Months came and went. There weren’t many things that she even attempted to hide anymore. At one point, she and our father got into a substantial argument about whether or not she should go on a trip that defied Biblical principles. Eventually, she declared that she was going to go, whether or not Mom and Dad supported her. She then packed a few of her things and drove down the driveway as my parents chased the car, begging her to stop. That night, my parents, siblings, and I all sat in a stunned silence. We didn’t speak. We didn’t even cry; those tears would come later. If you have experienced this––and oh how I pray that you haven’t––then you know exactly how it feels. There is simply no accurate way to make someone understand who has never experienced it.
Since that dark day two years ago, I have only seen her once. People will still occasionally ask if she’s tried to contact us, but for the most part, they’ve been able to move on, to forget. For my family, however, until the day that she comes back, if that day ever comes, we will never be able to push the acknowledgment away. Even if the thought resides in the deepest recesses of our minds, it is there. Everything from the empty chair at the dinner table to the empty spot in the driveway where her car always sat, all serve as undying reminders that something isn’t as it should be, though they are never voiced.

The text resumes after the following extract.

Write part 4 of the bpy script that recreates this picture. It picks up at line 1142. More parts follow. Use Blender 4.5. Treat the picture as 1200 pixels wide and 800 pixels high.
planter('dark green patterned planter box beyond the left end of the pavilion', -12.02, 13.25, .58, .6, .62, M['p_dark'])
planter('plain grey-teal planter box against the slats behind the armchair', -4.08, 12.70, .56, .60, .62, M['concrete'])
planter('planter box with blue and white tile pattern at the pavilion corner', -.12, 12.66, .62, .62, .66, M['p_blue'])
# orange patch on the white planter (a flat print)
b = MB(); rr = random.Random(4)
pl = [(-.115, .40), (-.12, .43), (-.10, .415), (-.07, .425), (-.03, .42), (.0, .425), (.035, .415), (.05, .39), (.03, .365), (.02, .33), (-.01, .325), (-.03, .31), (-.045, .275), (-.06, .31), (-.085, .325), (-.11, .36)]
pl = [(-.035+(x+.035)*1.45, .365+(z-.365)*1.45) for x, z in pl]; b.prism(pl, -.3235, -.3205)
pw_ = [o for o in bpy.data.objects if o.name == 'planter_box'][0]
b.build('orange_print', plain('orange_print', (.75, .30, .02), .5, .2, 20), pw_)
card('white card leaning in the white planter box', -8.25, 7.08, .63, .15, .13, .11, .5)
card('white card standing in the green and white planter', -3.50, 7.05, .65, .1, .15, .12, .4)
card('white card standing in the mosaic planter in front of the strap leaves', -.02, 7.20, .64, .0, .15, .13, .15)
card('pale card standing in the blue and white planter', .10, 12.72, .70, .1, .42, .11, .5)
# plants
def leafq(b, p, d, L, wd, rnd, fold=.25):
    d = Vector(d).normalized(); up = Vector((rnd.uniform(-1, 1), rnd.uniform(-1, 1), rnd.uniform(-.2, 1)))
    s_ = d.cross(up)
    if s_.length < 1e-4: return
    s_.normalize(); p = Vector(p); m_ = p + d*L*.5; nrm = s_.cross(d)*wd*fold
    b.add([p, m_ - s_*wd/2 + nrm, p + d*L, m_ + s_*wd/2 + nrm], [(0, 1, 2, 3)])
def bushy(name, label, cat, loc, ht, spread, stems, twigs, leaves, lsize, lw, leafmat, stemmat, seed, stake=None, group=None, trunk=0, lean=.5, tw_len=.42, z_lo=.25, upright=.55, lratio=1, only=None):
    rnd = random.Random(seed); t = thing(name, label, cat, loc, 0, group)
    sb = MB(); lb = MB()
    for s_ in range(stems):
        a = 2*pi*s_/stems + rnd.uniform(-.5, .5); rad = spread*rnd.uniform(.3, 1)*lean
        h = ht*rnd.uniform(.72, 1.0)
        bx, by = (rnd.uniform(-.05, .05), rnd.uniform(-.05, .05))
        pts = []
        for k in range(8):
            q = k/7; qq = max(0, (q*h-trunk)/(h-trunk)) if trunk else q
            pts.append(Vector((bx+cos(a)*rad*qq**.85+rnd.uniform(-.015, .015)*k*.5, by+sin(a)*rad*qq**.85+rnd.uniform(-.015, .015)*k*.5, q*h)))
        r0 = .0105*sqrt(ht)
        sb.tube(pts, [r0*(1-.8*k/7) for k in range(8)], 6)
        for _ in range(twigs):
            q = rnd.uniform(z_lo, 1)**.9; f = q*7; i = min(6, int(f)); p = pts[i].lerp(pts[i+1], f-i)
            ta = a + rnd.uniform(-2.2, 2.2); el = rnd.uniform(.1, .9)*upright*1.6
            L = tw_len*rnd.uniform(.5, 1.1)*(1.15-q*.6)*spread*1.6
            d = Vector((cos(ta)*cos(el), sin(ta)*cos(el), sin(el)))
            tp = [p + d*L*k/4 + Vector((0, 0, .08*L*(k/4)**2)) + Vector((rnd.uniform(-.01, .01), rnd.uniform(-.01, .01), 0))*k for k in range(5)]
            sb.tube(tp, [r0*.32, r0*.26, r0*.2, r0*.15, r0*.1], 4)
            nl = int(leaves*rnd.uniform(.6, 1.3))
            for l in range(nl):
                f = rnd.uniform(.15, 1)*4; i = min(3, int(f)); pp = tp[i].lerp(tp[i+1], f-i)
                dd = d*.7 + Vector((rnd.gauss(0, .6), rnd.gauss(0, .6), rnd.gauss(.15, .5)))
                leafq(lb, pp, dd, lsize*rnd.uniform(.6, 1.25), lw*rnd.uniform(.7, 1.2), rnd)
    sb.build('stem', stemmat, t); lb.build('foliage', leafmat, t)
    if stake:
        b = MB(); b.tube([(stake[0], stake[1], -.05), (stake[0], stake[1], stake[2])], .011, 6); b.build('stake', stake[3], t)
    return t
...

Thankfully, this story doesn’t have a totally unhappy ending; when we are faithfully serving our Lord and Master, no story ever does. While she hasn’t come home or repented, and we have minimal contact with her, I can truthfully say that I have been able to glean much from this experience. I pray that you will hear my pleas. Despite the fact that I am “but a youth,” I give you this charge:
If you are that unfaithful child in your family, whether you are 16 or 60, come home. Even you, of all people, cannot begin to understand the pain that your family feels from your absence. They love you. They desperately want you home. If you won’t do that, then at the very least come home to your Father. He will forgive you (Psalms 86:5; Matthew 11:28-30) and remember your transgressions no more (Psalms 103:12). He longs for you to come home to Him (Luke 15:20). It would be very easy to declare, “I’ll come to church and ‘go forward’ tomorrow, or next week, or in a month or two.” However, first of all, we are given no such promise that our lives will endure to that point (James 4:14). Secondly, you must realize that tomorrow never comes. Unless you fix things right now, the chances of it ever happening are not very good. I say it again: your Heavenly Father wants nothing more than to have you back in His fold, to have you return to His arms. I beg you, don’t keep Him waiting. Even now, yea, this very moment, you are breaking His heart.
Or, if you are the family member of that unfaithful child, stay strong. Regardless of whether you’re the parent, sibling, or third cousin twice removed, remain steadfast (1 Corinthians 15:58; Hebrews 3:14). We oftentimes believe that only the parents suffer from this loss, and while their pain is most assuredly the greater, it is not limited to them alone. I know that for now, it seems it will never get easier, and to be completely honest with you, it doesn’t. But you have a choice. You can choose to be miserable. You can choose to blame that family member, your God, your preacher, your youth group, or yourself. And for the first year of her absence, this is the decision that I made. I bottled up my hatred for her actions and my lack thereof, but what did it solve? Nothing. It only made me bitter at the world. Who knows how many opportunities for good passed me by in that time that I was too wrapped in self-pity to acknowledge?
You could choose to be miserable. But why would you want to when you can also choose to be at peace? What I am not saying is that to be at peace, you have to somehow try to accept or forget what has been done. However, we can have peace in the most brutal of storms. Do you recall what Jesus said to His disciples when they became afraid of the storm that arose while they were on the sea? He said, “Why are ye fearful, O ye of little faith?” (Matthew 8:23-26, KJV) It is in these storms, even this one, that we get to show the true caliber of our faith. As the old saying goes, you can let this make you bitter, or you can let it make you better. Putting all blame aside, only you get to decide how happy you are, regardless of the circumstances that you currently find yourself.
With that in mind, I plead with you: Never give up on them. Even as the years go crawling by, we never know how a simple, kind word to them could bring them to their senses. Regardless of the pain that they have caused you, never stop taking their name before the Lord in prayer. I know that, more often than not, it feels that there are no words to say. Romans 8:26 says, “Likewise the Spirit also helpeth our infirmities: for we know not what we should pray for as we ought: but the Spirit, because he maketh intercession for us with groanings which cannot be uttered.” He is more than willing to help you if you will but help yourself.
May you always find solace in the words of 2 Corinthians 4:17, “For our light affliction, which is but for a moment, worketh for us a far more exceeding and eternal weight of glory.”